Nous avons, en permanence, gardé une conscience aiguë des difficultés engendrées, dans la vie des comédiens, par ces retards de paiement. Nous n'avons, à aucun moment, envisagé de ne pas prendre nos responsabilités.

La situation actuelle nous trouble profondément et nous attriste. Nous avons en effet, tout au long de ces trois années, parlé longuement et régulièrement, tous ensemble, des problèmes rencontrés car nous pensions qu'avec honnêteté, patience et respect mutuel, nous serions à même d'aller, tous, au bout de cette aventure. Nous avons, à plusieurs reprises, géré ensemble des conflits et des situations délicates qui nous ont toujours permis d'avancer.
Le conflit d'aujourd'hui nous laisse penser que nous avons touché, chez nous-même et chez les comédiens, "quelque chose" de profond, que, apparemment, personne n'a pu clairement exprimer.

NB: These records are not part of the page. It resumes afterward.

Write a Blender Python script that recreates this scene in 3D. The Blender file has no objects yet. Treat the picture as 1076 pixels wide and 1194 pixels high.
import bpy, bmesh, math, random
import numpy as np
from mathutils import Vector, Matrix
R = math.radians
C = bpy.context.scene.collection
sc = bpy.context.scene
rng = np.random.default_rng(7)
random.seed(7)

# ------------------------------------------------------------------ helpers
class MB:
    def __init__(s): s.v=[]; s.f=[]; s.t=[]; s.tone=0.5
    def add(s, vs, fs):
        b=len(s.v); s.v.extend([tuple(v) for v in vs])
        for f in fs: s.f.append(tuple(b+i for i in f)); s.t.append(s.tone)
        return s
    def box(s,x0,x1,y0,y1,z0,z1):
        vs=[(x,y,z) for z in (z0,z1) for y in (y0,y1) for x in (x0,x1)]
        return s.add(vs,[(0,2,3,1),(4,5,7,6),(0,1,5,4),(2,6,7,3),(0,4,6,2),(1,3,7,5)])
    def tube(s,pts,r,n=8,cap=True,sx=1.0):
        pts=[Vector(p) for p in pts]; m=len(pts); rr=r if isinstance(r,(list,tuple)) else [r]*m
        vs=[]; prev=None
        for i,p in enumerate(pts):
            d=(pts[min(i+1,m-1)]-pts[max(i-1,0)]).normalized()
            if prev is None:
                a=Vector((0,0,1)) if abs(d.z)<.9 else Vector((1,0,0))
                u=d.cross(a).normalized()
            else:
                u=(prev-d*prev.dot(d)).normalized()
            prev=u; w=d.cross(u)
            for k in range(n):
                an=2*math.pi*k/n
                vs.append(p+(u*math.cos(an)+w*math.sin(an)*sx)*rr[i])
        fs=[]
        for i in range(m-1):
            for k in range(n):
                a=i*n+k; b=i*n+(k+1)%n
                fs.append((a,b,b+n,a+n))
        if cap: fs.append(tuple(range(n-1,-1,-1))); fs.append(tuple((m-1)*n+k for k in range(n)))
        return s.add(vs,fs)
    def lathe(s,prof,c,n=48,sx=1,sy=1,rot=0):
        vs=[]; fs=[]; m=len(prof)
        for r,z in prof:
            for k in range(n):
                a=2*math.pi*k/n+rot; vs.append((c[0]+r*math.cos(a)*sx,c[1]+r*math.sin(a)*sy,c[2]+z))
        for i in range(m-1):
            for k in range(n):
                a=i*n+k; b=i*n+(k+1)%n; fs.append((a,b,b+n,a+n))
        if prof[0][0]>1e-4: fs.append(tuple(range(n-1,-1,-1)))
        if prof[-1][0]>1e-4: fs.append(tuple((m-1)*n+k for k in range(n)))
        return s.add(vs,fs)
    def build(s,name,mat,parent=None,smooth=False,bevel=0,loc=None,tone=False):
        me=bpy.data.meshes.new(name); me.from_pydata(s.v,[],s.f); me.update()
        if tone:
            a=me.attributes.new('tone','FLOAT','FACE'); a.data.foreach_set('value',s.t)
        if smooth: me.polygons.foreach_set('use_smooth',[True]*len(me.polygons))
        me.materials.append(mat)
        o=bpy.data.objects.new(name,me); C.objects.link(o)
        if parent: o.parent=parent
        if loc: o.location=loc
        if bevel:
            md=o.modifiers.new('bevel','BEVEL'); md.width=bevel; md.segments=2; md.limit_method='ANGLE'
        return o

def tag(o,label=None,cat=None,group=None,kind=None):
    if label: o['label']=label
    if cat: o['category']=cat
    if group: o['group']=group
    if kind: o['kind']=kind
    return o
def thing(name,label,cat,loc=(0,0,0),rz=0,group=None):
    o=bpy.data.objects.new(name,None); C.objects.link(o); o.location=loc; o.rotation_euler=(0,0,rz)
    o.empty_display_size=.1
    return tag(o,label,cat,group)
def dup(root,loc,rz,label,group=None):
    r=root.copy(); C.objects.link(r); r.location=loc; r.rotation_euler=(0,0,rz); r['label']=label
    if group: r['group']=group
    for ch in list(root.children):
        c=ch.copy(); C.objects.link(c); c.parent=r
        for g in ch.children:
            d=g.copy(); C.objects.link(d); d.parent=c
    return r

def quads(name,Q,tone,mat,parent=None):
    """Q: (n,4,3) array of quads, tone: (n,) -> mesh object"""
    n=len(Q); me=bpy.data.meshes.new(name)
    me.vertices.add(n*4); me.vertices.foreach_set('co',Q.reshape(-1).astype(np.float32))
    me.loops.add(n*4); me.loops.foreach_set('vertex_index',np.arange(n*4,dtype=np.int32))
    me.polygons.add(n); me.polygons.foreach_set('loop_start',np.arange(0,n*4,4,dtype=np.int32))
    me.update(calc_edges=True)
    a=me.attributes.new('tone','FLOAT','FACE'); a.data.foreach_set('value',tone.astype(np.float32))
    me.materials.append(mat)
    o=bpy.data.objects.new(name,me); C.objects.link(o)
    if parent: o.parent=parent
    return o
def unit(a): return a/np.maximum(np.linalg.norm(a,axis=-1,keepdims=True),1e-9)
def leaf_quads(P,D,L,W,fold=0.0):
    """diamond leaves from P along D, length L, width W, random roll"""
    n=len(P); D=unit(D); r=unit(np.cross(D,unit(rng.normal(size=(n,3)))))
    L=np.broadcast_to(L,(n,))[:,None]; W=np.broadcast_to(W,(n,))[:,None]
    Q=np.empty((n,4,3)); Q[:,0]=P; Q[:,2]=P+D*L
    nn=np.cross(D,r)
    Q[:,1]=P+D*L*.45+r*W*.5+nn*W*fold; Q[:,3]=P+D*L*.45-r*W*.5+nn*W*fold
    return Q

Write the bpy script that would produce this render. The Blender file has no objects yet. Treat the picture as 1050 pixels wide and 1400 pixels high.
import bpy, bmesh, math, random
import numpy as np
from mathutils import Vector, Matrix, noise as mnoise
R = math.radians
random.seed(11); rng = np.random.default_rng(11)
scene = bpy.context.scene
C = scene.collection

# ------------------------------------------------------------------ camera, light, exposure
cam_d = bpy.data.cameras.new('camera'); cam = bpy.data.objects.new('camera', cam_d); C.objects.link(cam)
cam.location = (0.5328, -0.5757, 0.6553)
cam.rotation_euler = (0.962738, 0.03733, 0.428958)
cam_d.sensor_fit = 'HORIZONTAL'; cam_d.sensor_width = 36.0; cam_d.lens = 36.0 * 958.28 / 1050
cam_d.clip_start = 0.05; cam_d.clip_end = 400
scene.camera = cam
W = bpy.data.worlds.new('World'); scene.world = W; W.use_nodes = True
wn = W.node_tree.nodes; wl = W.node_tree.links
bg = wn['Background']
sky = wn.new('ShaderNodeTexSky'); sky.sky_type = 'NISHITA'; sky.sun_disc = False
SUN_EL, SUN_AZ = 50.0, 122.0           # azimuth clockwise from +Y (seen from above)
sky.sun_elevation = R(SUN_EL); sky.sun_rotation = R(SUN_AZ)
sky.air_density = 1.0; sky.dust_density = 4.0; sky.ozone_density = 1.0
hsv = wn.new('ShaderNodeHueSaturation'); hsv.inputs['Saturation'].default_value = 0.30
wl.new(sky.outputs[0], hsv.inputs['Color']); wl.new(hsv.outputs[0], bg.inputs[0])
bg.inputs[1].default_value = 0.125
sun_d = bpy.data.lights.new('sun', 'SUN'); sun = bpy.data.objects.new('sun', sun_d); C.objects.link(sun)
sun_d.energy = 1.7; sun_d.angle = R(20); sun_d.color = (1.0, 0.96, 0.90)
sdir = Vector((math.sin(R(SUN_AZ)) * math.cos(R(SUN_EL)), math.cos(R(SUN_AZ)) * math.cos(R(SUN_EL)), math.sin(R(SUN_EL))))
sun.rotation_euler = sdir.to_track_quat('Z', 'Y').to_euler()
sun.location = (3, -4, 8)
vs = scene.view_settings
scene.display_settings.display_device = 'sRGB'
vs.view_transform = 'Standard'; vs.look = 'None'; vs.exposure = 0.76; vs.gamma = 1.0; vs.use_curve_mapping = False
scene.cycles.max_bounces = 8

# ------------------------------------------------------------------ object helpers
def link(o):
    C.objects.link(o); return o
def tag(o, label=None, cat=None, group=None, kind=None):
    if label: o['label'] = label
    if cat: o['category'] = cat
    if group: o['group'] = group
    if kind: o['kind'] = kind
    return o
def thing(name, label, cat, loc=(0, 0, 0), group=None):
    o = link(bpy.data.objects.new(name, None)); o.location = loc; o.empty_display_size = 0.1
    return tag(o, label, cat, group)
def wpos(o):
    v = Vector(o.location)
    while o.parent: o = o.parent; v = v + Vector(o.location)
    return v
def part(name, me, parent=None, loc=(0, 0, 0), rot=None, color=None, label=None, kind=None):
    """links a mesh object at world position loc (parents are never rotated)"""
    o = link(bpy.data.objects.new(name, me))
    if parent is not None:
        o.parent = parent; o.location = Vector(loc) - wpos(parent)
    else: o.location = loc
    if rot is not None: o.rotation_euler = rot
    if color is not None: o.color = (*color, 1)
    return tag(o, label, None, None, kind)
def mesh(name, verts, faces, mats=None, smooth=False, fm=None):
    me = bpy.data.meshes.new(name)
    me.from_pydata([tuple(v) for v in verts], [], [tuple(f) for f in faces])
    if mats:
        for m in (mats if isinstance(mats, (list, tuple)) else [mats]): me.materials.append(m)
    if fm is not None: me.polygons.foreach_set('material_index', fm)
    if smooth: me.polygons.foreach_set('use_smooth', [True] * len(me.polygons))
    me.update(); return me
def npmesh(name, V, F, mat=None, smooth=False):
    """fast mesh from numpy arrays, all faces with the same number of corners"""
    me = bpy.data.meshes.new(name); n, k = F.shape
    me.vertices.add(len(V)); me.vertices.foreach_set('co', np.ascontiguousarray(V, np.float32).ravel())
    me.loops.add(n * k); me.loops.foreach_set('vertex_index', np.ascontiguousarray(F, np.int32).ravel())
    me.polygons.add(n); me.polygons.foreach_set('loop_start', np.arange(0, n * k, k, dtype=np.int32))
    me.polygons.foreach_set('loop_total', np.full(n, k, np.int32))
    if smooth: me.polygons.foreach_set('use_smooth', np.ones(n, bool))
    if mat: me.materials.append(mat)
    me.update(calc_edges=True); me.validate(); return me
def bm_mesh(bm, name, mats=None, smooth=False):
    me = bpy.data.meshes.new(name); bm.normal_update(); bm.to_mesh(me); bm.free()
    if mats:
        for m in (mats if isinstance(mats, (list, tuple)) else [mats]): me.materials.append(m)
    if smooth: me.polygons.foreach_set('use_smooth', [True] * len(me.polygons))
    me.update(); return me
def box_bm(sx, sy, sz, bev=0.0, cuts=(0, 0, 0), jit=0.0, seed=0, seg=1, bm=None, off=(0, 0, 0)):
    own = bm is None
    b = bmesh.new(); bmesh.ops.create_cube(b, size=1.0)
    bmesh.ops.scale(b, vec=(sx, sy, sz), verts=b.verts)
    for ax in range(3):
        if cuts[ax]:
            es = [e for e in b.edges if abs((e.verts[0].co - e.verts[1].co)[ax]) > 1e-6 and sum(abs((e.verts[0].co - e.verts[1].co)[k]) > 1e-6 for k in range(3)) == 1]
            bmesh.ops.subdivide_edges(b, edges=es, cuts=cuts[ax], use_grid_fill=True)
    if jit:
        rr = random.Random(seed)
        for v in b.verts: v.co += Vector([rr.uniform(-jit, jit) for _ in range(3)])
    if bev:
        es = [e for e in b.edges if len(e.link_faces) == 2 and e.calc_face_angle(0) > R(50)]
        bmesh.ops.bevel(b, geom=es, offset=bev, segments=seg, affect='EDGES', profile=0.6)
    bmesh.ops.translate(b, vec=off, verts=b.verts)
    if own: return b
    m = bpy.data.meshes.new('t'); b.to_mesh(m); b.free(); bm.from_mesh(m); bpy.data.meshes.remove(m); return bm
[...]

Le contrat pour les tournées a toujours été séparé du contrat de la création. S'il a été dit que chacun serait libre de continuer ou pas, donc de signer ou pas un nouveau contrat, nous n'avons jamais envisagé, sauf pour des raisons personnelles incontournables, que les personnes engagées dans cette aventure depuis le premier jour, n'iraient pas jusqu'au bout.

Les propositions pour les tournées en France et au Mali, sont, financièrement, à la hauteur des ventes signées et des subventions attribuées. Le financement de la CITF a été, pour sa part concernant la création, immédiatement versé à Casting Sud et a servi à payer des salaires. Sa part attribuée à la tournée en France est actuellement utilisée. La subvention de AFRICALIA, expressément soumise à la réalisation de la tournée au Mali, sera débloquée dès fin 2004 , la tournée ayant lieu du 3 au 24 janvier 2005. Chaque comédien est en possession d'une reconnaissance de dette (à échéance du 22 décembre 2004 et au nom de Casting Sud, signataire des contrats de travail), pour ce qui concerne le non perçu sur le cachet de la création. Nous avons d'ailleurs, sur ce sujet et après avoir épuisé tous les recours amiables, conseillé aux comédiens d'en référer à une autorité judiciaire, comme prévu dans les contrats. Ils ont dit ne pas vouloir s'en saisir.

Nous avons, avant le départ pour la tournée en France, laissé à chacun un délai de réflexion maximum, jusqu'à mettre en péril la tournée elle-même (dernier délai donné pour la signature des contrats le vendredi 29 octobre à 12 h, pour un départ de Ouagadougou le dimanche 7 novembre à 23h 40), nous laissant 4 jours 1/2 pour obtenir toutes les autorisations indispensables (certificat du Ministère de la Culture Burkinabé, autorisation de travail en France, visas). Cinq des comédiens ont signé. Nous avons dû, pour ne pas mettre en péril les deux tournées, honorer les contrats signés mais aussi notre dette auprès de tous les comédiens, engager cinq artistes supplémentaires et faire la reprise du spectacle.

La tournée en France est aujourd'hui dans sa phase finale. Georgette PARE, de retour à Ouagadougou le 19 décembre prochain, s'acquittera de la dette auprès des comédiens de la création.

Voilà Olivier ce que nous pouvons dire sur cette question. Nous restons, bien sûr, à ton entière disposition pour toute information complémentaire et t'adressons nos sincères salutations.